Budget Reveals Weak Growth Outlook and Tax Cuts that Fall Short of Fiscal Drag
“The absence of any mention in the 2008 budget of the government’s former “top priority” goal of raising New Zealanders’
incomes to the top half of the OECD range suggests that it has thrown in the towel”, Roger Kerr, executive director of
the New Zealand Business Roundtable, said today.
“Despite high ongoing terms of trade, the budget numbers confirm that the outlook for growth in business investment,
productivity and per capita incomes remains weak, and that the income gap with Australia will widen further.
“The budget rightly says that “New Zealand needs to significantly lift productivity in order to build a high value, high
wage economy to better compete globally”, but it is not projecting any long-term increase in trend productivity growth.”
Mr Kerr said that the government spending (core Crown expenses) share of the economy is forecast to rise rather than
fall (by around 1.5 percent of GDP between 2008 and 2010), indicating that the true ongoing tax burden is rising rather
than falling.
“Moreover, it is doubtful whether the personal tax cuts announced even offset fiscal drag during the government’s term
of office – the increase in revenue as taxpayers move into higher tax brackets. If not, we are seeing a Clayton’s tax
cut: workers on average wages will only be given back part of these hidden tax increases; they will not benefit from
real tax reductions.
Mr Kerr said the government had missed a major opportunity to use tax policy to improve productivity and economic
growth. Its own Tax Review in 2001 (the McLeod Review) recommended the adoption of a lower and flatter tax structure to
promote these goals.
Likewise earlier this year the Business Roundtable, the New Zealand Chambers of Commerce, Federated Farmers and the New
Zealand Institute of Chartered Accountants called for all high income tax rates to be reduced and aligned with the
company tax rate at 30 percent as a step in this direction. Such a move, which has been advocated by revenue minister
Peter Dunne, would also greatly simplify the tax system.
Instead the government had widened rather than flattened the tax scale with the reduction in the bottom rate, and the
threshold adjustments did little to improve incentives for productive activity.
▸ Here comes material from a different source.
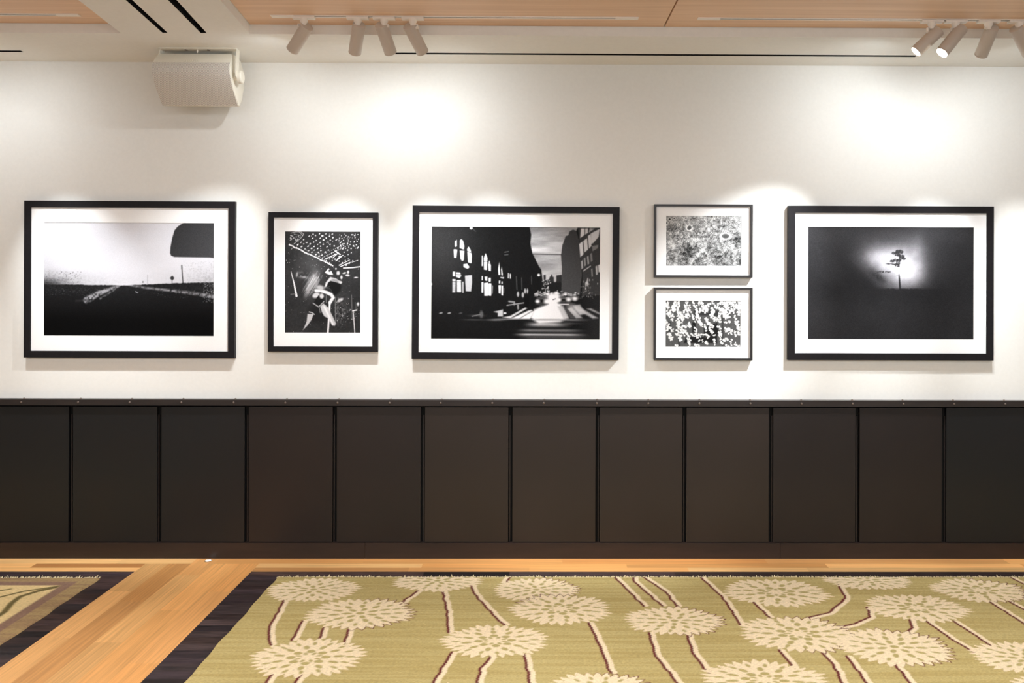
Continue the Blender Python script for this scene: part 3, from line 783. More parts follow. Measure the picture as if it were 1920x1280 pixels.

The focus instead was on short-term
relief to household budgets.
Moreover, with greater spending discipline and growth-oriented tax changes, much larger tax reductions could have been
implemented without putting at risk inflation and a sound fiscal position.
“The government deserves credit for recent initiatives, such as the lower company tax rate applying from April this year
and the conclusion of a sound free trade agreement with China”, Mr Kerr said.
“Regrettably, however, far too many of its policies have been inconsistent with its growth objectives, which stand no
chance of being achieved.
“The economy, and credible policies to improve its performance, must be front and centre in the forthcoming election
debate if New Zealand is to have a better future.”